* start *

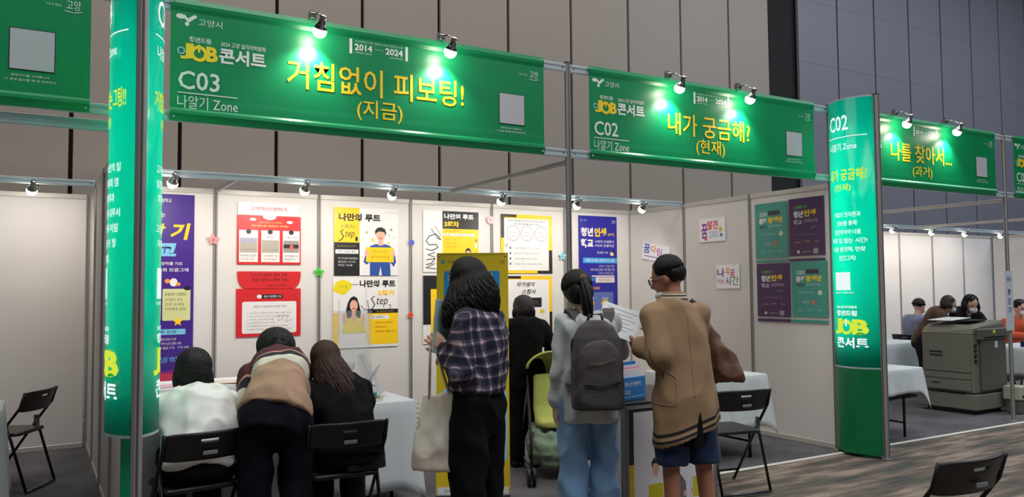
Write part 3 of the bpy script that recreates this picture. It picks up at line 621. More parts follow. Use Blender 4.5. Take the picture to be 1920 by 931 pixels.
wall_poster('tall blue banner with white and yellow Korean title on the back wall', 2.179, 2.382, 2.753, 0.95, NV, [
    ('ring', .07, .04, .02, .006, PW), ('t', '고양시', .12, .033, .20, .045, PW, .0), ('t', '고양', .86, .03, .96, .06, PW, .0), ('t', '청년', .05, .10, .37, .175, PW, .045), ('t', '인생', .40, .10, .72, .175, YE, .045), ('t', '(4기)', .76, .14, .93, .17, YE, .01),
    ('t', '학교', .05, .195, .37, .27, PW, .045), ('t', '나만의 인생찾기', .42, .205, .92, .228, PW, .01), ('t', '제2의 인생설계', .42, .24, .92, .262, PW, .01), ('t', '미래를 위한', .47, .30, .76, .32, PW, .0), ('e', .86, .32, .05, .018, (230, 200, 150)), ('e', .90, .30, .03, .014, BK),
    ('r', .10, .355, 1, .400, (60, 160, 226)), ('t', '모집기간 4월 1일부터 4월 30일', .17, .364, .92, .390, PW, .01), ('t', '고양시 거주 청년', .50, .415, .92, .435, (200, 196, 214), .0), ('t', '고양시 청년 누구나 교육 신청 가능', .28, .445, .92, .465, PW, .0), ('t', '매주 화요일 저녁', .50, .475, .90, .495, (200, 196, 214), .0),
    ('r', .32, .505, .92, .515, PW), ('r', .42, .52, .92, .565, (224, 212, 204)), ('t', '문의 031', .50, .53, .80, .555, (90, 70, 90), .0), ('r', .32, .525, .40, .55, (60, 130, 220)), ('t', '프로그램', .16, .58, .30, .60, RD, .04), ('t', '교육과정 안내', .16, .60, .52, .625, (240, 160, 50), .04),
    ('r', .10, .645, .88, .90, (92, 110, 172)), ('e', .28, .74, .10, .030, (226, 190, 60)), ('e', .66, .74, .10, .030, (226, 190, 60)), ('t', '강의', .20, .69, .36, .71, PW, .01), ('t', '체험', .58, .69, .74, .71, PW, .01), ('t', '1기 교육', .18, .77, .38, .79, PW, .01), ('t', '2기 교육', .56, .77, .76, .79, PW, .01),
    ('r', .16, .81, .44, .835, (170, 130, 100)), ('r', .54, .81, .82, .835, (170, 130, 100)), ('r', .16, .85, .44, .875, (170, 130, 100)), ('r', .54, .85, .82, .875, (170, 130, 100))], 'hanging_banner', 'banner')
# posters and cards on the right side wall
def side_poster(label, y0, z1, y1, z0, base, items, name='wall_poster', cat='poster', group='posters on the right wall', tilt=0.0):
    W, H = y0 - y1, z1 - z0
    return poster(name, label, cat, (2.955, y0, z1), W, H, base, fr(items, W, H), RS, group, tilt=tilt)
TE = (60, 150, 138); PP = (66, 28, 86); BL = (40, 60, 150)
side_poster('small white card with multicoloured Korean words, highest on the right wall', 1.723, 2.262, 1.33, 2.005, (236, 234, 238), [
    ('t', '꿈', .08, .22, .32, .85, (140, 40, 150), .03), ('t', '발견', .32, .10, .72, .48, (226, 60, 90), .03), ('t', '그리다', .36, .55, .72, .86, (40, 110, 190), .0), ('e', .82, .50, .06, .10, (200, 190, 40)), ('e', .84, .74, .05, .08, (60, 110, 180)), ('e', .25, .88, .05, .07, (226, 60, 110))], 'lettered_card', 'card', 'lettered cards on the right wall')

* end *
* start *

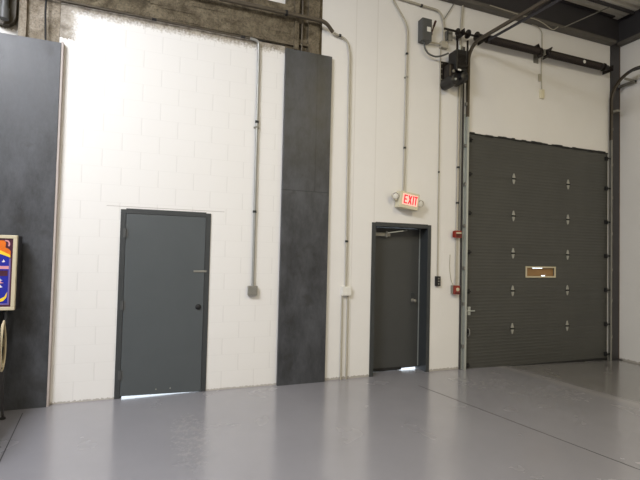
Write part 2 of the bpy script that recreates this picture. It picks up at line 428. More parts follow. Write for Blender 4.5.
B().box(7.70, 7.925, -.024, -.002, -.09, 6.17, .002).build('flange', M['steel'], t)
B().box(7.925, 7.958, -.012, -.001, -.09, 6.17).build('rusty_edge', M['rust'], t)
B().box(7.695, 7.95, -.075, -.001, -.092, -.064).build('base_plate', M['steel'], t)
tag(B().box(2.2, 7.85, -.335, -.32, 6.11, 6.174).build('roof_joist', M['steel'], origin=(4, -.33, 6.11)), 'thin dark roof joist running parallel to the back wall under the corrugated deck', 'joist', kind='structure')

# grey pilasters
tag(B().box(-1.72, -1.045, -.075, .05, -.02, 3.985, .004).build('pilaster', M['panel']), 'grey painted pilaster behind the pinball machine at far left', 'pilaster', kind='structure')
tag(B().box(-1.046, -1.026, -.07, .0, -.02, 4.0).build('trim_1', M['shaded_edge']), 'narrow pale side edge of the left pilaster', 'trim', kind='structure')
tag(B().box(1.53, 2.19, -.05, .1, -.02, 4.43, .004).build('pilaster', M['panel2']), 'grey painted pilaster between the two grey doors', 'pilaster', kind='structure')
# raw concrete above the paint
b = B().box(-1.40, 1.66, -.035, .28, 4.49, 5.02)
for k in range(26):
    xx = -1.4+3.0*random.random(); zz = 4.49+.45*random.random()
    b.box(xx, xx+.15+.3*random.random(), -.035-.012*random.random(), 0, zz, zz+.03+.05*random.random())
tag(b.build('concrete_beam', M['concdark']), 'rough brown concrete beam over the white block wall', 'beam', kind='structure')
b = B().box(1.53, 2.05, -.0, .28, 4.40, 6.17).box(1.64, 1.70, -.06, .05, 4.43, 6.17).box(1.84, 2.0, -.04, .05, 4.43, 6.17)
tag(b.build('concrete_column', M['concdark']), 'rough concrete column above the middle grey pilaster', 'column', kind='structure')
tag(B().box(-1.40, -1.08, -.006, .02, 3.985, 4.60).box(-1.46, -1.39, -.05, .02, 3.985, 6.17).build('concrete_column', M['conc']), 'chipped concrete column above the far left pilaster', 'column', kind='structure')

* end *

The task:
Of the entries listed above, reproduce only the lines starting at the line containing "Write part 2" and ending at the line containing "deck', 'joist', kind='structure')". Include both, exactly as they stand.

The reply:
Write part 2 of the bpy script that recreates this picture. It picks up at line 428. More parts follow. Write for Blender 4.5.
B().box(7.70, 7.925, -.024, -.002, -.09, 6.17, .002).build('flange', M['steel'], t)
B().box(7.925, 7.958, -.012, -.001, -.09, 6.17).build('rusty_edge', M['rust'], t)
B().box(7.695, 7.95, -.075, -.001, -.092, -.064).build('base_plate', M['steel'], t)
tag(B().box(2.2, 7.85, -.335, -.32, 6.11, 6.174).build('roof_joist', M['steel'], origin=(4, -.33, 6.11)), 'thin dark roof joist running parallel to the back wall under the corrugated deck', 'joist', kind='structure')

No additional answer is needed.